### Goal
Transcribe every line, keeping it exact.

----

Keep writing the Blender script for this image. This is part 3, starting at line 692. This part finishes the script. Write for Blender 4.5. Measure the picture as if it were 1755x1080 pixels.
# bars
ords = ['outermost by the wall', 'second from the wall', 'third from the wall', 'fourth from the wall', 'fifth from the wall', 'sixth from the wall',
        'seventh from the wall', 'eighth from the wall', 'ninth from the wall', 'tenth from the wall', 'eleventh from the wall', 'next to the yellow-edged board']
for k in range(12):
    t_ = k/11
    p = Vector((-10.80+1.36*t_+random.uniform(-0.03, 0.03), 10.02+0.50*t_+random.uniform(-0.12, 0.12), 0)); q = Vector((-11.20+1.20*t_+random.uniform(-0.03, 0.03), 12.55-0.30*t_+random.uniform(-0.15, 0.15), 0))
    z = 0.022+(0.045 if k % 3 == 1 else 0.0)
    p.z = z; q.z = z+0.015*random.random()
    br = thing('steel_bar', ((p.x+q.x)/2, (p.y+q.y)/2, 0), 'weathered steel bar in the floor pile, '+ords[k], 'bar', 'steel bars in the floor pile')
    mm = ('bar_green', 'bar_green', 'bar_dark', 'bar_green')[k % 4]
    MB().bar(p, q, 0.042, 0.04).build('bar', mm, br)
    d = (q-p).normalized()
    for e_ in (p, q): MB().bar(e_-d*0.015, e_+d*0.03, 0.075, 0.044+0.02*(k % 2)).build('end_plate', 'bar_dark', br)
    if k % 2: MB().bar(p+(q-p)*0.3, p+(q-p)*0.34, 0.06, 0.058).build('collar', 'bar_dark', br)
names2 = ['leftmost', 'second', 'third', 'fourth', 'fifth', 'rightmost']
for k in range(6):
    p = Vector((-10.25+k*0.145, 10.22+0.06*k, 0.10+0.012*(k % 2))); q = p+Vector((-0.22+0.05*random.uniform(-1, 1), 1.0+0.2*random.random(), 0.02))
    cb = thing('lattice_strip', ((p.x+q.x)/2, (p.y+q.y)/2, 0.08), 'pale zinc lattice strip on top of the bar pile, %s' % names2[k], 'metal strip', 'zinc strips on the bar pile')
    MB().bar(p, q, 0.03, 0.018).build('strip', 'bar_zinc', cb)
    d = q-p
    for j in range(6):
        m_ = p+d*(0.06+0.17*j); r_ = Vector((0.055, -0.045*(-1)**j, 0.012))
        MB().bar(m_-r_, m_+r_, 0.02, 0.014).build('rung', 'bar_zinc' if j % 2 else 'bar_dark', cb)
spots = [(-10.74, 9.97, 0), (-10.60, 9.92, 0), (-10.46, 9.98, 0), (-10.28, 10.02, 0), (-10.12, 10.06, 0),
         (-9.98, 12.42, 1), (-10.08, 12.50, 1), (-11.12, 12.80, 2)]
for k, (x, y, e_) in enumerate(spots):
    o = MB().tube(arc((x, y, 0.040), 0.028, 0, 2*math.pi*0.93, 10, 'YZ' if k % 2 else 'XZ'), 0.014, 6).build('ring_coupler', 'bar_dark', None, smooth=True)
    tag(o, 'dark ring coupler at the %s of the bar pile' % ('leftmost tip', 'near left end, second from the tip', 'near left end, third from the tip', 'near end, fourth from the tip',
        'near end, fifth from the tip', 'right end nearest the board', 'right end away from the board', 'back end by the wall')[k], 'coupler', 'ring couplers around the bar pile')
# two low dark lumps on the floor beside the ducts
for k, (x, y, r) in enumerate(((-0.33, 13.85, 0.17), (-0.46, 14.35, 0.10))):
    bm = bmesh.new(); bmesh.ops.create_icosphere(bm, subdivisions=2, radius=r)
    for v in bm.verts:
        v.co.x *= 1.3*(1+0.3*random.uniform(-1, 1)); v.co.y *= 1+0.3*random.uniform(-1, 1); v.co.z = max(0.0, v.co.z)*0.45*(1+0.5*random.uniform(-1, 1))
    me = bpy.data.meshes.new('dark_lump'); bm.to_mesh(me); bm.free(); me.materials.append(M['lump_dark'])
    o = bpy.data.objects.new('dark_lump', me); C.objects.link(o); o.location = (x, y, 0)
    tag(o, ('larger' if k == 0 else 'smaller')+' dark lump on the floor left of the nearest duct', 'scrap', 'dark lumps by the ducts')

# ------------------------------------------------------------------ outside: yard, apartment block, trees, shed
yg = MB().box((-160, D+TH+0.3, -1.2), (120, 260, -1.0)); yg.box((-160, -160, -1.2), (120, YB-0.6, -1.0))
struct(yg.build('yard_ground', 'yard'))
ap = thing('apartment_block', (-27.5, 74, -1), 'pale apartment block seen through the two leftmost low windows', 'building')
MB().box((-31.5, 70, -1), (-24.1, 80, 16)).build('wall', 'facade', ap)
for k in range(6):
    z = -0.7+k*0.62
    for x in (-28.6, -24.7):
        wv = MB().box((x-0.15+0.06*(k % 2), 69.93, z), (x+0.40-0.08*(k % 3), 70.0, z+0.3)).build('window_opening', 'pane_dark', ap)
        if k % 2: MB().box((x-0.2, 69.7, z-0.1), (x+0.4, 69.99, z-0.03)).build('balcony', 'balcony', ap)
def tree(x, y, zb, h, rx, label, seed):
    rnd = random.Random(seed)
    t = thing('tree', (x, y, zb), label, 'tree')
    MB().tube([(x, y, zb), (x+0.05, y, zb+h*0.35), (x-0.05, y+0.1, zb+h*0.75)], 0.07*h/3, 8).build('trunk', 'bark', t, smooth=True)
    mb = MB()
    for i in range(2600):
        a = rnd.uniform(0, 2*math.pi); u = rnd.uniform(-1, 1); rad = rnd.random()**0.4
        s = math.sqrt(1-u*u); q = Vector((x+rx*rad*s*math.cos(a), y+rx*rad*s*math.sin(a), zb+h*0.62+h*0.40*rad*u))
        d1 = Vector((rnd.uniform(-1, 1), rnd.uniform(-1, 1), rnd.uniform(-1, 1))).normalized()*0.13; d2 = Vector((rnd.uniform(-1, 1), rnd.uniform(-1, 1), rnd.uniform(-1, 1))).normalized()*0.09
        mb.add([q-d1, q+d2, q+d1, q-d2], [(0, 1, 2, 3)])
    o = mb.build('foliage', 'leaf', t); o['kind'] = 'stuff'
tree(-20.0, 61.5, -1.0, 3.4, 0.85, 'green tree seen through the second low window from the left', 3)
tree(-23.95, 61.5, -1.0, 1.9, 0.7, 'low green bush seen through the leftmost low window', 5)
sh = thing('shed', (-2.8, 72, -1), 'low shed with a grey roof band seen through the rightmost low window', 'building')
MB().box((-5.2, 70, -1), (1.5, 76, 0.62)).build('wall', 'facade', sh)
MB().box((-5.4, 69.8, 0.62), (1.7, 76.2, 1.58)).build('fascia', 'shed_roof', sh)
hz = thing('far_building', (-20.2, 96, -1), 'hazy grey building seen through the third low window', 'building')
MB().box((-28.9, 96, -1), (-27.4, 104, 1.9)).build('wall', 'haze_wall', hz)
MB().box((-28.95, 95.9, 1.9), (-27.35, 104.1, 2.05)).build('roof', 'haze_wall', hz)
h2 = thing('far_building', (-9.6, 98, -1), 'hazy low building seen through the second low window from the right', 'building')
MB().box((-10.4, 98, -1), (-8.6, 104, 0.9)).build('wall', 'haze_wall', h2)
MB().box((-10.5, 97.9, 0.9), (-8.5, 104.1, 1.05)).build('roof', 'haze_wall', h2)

----

### Solution for this problem
Keep writing the Blender script for this image. This is part 3, starting at line 692. This part finishes the script. Write for Blender 4.5. Measure the picture as if it were 1755x1080 pixels.
# bars
ords = ['outermost by the wall', 'second from the wall', 'third from the wall', 'fourth from the wall', 'fifth from the wall', 'sixth from the wall',
        'seventh from the wall', 'eighth from the wall', 'ninth from the wall', 'tenth from the wall', 'eleventh from the wall', 'next to the yellow-edged board']
for k in range(12):
    t_ = k/11
    p = Vector((-10.80+1.36*t_+random.uniform(-0.03, 0.03), 10.02+0.50*t_+random.uniform(-0.12, 0.12), 0)); q = Vector((-11.20+1.20*t_+random.uniform(-0.03, 0.03), 12.55-0.30*t_+random.uniform(-0.15, 0.15), 0))
    z = 0.022+(0.045 if k % 3 == 1 else 0.0)
    p.z = z; q.z = z+0.015*random.random()
    br = thing('steel_bar', ((p.x+q.x)/2, (p.y+q.y)/2, 0), 'weathered steel bar in the floor pile, '+ords[k], 'bar', 'steel bars in the floor pile')
    mm = ('bar_green', 'bar_green', 'bar_dark', 'bar_green')[k % 4]
    MB().bar(p, q, 0.042, 0.04).build('bar', mm, br)
    d = (q-p).normalized()
    for e_ in (p, q): MB().bar(e_-d*0.015, e_+d*0.03, 0.075, 0.044+0.02*(k % 2)).build('end_plate', 'bar_dark', br)
    if k % 2: MB().bar(p+(q-p)*0.3, p+(q-p)*0.34, 0.06, 0.058).build('collar', 'bar_dark', br)
names2 = ['leftmost', 'second', 'third', 'fourth', 'fifth', 'rightmost']
for k in range(6):
    p = Vector((-10.25+k*0.145, 10.22+0.06*k, 0.10+0.012*(k % 2))); q = p+Vector((-0.22+0.05*random.uniform(-1, 1), 1.0+0.2*random.random(), 0.02))
    cb = thing('lattice_strip', ((p.x+q.x)/2, (p.y+q.y)/2, 0.08), 'pale zinc lattice strip on top of the bar pile, %s' % names2[k], 'metal strip', 'zinc strips on the bar pile')
    MB().bar(p, q, 0.03, 0.018).build('strip', 'bar_zinc', cb)
    d = q-p
    for j in range(6):
        m_ = p+d*(0.06+0.17*j); r_ = Vector((0.055, -0.045*(-1)**j, 0.012))
        MB().bar(m_-r_, m_+r_, 0.02, 0.014).build('rung', 'bar_zinc' if j % 2 else 'bar_dark', cb)
spots = [(-10.74, 9.97, 0), (-10.60, 9.92, 0), (-10.46, 9.98, 0), (-10.28, 10.02, 0), (-10.12, 10.06, 0),
         (-9.98, 12.42, 1), (-10.08, 12.50, 1), (-11.12, 12.80, 2)]
for k, (x, y, e_) in enumerate(spots):
    o = MB().tube(arc((x, y, 0.040), 0.028, 0, 2*math.pi*0.93, 10, 'YZ' if k % 2 else 'XZ'), 0.014, 6).build('ring_coupler', 'bar_dark', None, smooth=True)
    tag(o, 'dark ring coupler at the %s of the bar pile' % ('leftmost tip', 'near left end, second from the tip', 'near left end, third from the tip', 'near end, fourth from the tip',
        'near end, fifth from the tip', 'right end nearest the board', 'right end away from the board', 'back end by the wall')[k], 'coupler', 'ring couplers around the bar pile')
# two low dark lumps on the floor beside the ducts
for k, (x, y, r) in enumerate(((-0.33, 13.85, 0.17), (-0.46, 14.35, 0.10))):
    bm = bmesh.new(); bmesh.ops.create_icosphere(bm, subdivisions=2, radius=r)
    for v in bm.verts:
        v.co.x *= 1.3*(1+0.3*random.uniform(-1, 1)); v.co.y *= 1+0.3*random.uniform(-1, 1); v.co.z = max(0.0, v.co.z)*0.45*(1+0.5*random.uniform(-1, 1))
    me = bpy.data.meshes.new('dark_lump'); bm.to_mesh(me); bm.free(); me.materials.append(M['lump_dark'])
    o = bpy.data.objects.new('dark_lump', me); C.objects.link(o); o.location = (x, y, 0)
    tag(o, ('larger' if k == 0 else 'smaller')+' dark lump on the floor left of the nearest duct', 'scrap', 'dark lumps by the ducts')

# ------------------------------------------------------------------ outside: yard, apartment block, trees, shed
yg = MB().box((-160, D+TH+0.3, -1.2), (120, 260, -1.0)); yg.box((-160, -160, -1.2), (120, YB-0.6, -1.0))
struct(yg.build('yard_ground', 'yard'))
ap = thing('apartment_block', (-27.5, 74, -1), 'pale apartment block seen through the two leftmost low windows', 'building')
MB().box((-31.5, 70, -1), (-24.1, 80, 16)).build('wall', 'facade', ap)
for k in range(6):
    z = -0.7+k*0.62
    for x in (-28.6, -24.7):
        wv = MB().box((x-0.15+0.06*(k % 2), 69.93, z), (x+0.40-0.08*(k % 3), 70.0, z+0.3)).build('window_opening', 'pane_dark', ap)
        if k % 2: MB().box((x-0.2, 69.7, z-0.1), (x+0.4, 69.99, z-0.03)).build('balcony', 'balcony', ap)
def tree(x, y, zb, h, rx, label, seed):
    rnd = random.Random(seed)
    t = thing('tree', (x, y, zb), label, 'tree')
    MB().tube([(x, y, zb), (x+0.05, y, zb+h*0.35), (x-0.05, y+0.1, zb+h*0.75)], 0.07*h/3, 8).build('trunk', 'bark', t, smooth=True)
    mb = MB()
    for i in range(2600):
        a = rnd.uniform(0, 2*math.pi); u = rnd.uniform(-1, 1); rad = rnd.random()**0.4
        s = math.sqrt(1-u*u); q = Vector((x+rx*rad*s*math.cos(a), y+rx*rad*s*math.sin(a), zb+h*0.62+h*0.40*rad*u))
        d1 = Vector((rnd.uniform(-1, 1), rnd.uniform(-1, 1), rnd.uniform(-1, 1))).normalized()*0.13; d2 = Vector((rnd.uniform(-1, 1), rnd.uniform(-1, 1), rnd.uniform(-1, 1))).normalized()*0.09
        mb.add([q-d1, q+d2, q+d1, q-d2], [(0, 1, 2, 3)])
    o = mb.build('foliage', 'leaf', t); o['kind'] = 'stuff'
tree(-20.0, 61.5, -1.0, 3.4, 0.85, 'green tree seen through the second low window from the left', 3)
tree(-23.95, 61.5, -1.0, 1.9, 0.7, 'low green bush seen through the leftmost low window', 5)
sh = thing('shed', (-2.8, 72, -1), 'low shed with a grey roof band seen through the rightmost low window', 'building')
MB().box((-5.2, 70, -1), (1.5, 76, 0.62)).build('wall', 'facade', sh)
MB().box((-5.4, 69.8, 0.62), (1.7, 76.2, 1.58)).build('fascia', 'shed_roof', sh)
hz = thing('far_building', (-20.2, 96, -1), 'hazy grey building seen through the third low window', 'building')
MB().box((-28.9, 96, -1), (-27.4, 104, 1.9)).build('wall', 'haze_wall', hz)
MB().box((-28.95, 95.9, 1.9), (-27.35, 104.1, 2.05)).build('roof', 'haze_wall', hz)
h2 = thing('far_building', (-9.6, 98, -1), 'hazy low building seen through the second low window from the right', 'building')
MB().box((-10.4, 98, -1), (-8.6, 104, 0.9)).build('wall', 'haze_wall', h2)
MB().box((-10.5, 97.9, 0.9), (-8.5, 104.1, 1.05)).build('roof', 'haze_wall', h2)